In describing the incident, she told CNN that the Biden’s actions were “completely inappropriate” and not normal in a “professional setting.” She said she believes his alleged behavior was “disqualifying” for Biden’s likely run for 2020. Biden has not yet made any formal announcement but has indicated that he has been considering whether to run or not.

Weeks ago, Biden had a slip of the tongue and almost announced running for president as he gave a speech to a dinner gathering of Democrats in Delaware.

Biden failed to develop a strong base of political support in his two previous presidential runs, dropping out of the race both times. If he were to be elected, he would be 78 years old when taking office, which would make him the oldest president-elect in U.S. history. He grew up in Scranton, Pennsylvania, and has spent more than four decades in Washington, mostly as a U.S. senator representing Delaware.

Flores also argued in her response that is not the first time that Biden has interacted with woman inappropriately.

Former Vice President Joe Biden speaks at the International Association of Fire Fighters conference in Washington on March 12, 2019. (ANDREW CABALLERO-REYNOLDS/AFP/Getty Images)

“I just can’t imagine that there was never a situation where someone said to him, ‘Mr.

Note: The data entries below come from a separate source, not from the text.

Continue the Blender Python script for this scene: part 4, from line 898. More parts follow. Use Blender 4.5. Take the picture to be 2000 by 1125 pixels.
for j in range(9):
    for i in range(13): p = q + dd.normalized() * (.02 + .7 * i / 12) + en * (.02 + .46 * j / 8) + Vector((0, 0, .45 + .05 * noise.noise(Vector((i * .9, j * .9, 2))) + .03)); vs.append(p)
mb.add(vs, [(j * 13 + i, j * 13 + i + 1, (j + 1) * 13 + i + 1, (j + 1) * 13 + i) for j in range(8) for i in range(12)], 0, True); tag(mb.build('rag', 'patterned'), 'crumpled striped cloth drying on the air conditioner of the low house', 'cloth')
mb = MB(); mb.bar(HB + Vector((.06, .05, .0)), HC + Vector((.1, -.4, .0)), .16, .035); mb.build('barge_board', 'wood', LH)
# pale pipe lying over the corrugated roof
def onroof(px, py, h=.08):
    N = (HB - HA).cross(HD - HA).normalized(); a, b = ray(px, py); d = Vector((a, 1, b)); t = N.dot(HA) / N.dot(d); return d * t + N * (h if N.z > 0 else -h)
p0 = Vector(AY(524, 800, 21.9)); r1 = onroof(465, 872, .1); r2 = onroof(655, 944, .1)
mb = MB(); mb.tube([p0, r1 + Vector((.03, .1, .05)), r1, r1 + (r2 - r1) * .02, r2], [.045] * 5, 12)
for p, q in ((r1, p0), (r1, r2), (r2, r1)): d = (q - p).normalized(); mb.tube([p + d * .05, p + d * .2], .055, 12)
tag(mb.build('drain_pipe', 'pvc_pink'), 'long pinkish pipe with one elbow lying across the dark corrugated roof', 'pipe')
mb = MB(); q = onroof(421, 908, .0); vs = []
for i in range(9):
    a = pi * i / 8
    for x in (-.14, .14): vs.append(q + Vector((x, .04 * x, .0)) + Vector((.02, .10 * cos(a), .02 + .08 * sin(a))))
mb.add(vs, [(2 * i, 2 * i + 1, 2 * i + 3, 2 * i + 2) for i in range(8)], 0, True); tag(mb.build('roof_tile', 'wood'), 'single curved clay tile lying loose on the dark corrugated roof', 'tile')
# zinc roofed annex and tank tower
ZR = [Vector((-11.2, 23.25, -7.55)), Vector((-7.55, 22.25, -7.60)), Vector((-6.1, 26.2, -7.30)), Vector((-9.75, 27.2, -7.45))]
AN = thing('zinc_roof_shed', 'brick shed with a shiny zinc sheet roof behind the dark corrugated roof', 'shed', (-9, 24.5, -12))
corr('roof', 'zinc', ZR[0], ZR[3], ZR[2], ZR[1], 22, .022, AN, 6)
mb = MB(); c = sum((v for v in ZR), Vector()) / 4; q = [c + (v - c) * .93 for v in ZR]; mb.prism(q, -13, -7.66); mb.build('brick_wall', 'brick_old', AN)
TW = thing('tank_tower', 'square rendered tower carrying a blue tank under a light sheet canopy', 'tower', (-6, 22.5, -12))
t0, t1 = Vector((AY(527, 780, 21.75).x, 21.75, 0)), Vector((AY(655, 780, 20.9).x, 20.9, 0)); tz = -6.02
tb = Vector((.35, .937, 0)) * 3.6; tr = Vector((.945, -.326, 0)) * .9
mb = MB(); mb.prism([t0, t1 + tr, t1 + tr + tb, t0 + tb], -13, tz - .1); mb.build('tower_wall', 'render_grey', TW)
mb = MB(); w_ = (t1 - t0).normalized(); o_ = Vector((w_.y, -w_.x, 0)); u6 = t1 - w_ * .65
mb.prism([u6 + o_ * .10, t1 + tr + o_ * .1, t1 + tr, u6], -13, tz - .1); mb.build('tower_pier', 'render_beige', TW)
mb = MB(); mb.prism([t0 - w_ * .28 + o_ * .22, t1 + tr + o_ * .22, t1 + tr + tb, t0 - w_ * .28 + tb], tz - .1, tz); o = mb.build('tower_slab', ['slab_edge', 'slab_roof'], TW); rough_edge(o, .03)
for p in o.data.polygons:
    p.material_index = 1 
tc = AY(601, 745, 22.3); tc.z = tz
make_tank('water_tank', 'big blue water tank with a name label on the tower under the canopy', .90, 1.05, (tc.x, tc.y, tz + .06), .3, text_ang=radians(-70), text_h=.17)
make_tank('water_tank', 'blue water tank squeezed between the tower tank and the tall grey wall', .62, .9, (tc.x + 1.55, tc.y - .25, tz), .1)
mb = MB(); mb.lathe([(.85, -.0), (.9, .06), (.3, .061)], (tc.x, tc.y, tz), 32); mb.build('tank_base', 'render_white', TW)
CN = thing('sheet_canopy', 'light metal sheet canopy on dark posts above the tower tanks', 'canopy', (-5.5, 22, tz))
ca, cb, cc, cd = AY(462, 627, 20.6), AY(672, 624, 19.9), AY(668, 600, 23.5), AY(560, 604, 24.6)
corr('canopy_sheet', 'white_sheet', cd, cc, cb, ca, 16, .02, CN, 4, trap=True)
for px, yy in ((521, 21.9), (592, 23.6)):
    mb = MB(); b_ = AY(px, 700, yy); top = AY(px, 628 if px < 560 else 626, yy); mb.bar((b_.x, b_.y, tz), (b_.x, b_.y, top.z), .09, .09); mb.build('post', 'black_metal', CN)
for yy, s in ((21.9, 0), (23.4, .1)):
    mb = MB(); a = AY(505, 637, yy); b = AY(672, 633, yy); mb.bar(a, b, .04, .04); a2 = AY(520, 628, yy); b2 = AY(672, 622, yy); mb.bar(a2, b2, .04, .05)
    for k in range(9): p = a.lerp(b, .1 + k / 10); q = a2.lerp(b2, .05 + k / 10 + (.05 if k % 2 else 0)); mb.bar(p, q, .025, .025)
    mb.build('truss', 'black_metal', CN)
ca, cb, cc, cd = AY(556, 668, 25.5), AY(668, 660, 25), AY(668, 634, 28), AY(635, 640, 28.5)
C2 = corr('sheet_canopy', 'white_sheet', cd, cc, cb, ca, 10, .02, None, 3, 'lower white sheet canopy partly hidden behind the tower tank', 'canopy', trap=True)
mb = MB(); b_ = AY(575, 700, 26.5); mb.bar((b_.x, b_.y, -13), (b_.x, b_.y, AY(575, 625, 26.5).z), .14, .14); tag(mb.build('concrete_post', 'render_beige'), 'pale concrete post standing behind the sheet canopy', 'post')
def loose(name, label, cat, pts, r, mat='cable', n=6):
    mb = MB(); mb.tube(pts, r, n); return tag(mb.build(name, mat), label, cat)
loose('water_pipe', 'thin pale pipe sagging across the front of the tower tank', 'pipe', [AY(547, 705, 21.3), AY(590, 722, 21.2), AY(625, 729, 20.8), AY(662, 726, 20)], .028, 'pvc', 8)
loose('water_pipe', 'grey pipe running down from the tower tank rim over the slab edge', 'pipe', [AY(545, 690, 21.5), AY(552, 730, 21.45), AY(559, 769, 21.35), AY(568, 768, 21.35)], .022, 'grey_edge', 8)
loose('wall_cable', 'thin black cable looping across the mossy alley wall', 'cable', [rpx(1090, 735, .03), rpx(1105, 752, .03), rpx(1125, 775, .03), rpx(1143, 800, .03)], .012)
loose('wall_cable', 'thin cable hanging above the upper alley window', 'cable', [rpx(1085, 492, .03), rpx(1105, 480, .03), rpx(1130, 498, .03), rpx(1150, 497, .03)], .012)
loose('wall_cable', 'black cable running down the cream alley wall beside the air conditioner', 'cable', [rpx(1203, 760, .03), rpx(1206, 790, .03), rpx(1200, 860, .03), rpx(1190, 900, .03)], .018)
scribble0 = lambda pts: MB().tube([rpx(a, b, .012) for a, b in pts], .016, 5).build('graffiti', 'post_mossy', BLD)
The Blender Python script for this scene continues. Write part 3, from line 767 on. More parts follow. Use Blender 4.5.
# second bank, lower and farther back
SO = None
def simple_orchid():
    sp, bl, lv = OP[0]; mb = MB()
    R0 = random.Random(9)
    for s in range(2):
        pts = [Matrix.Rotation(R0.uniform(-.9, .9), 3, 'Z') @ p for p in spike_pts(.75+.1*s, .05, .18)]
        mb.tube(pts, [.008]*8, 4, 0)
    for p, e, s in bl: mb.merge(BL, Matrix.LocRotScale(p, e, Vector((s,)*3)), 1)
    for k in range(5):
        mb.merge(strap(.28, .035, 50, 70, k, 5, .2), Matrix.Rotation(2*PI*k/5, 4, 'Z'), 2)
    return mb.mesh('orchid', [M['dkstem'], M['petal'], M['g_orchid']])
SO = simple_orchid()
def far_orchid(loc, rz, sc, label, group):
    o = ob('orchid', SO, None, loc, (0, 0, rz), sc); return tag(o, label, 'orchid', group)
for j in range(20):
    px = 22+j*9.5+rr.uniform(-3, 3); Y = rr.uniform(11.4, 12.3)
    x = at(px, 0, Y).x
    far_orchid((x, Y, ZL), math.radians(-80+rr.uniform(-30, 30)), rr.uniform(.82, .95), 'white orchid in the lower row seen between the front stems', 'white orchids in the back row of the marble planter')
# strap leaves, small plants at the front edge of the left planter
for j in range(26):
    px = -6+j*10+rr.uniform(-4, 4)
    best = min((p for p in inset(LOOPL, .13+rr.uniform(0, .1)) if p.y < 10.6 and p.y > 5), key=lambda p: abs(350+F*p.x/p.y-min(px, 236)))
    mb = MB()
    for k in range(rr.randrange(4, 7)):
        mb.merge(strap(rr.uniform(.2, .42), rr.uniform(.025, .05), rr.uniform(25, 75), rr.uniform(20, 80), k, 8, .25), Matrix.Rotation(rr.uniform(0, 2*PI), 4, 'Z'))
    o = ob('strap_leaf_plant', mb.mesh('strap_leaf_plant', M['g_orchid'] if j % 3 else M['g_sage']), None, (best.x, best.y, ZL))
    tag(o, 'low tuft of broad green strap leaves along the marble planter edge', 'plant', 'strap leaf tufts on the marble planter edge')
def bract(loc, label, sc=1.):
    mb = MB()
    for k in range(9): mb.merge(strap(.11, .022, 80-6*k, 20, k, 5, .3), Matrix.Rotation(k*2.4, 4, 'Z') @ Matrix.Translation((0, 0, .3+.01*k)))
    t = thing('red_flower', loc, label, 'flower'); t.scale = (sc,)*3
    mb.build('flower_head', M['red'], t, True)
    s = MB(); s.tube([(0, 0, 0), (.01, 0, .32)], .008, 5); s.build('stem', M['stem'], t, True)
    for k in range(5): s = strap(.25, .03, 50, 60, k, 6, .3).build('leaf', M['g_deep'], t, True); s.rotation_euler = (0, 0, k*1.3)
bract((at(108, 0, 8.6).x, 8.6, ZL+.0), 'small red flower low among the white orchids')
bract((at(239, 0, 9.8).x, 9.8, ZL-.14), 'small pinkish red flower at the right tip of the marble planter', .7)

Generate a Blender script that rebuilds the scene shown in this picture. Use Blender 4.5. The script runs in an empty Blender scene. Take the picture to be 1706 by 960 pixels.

Vice President, you probably should stop doing that. You should probably stop touching women in that way. You should probably keep your hands to yourself,'” she told CNN.

Despite not having announced a presidential run, Biden is the clear frontrunner in all major polls tracking possible 2020 Democratic presidential contenders, including Morning Consult, Monmouth, Harvard-Harris, and Emerson. According to a RealClearPolitics average, Biden leads at 29 percent, as self-described socialist Sen. Bernie Sanders (I-Vt.) trails far behind at 22 percent.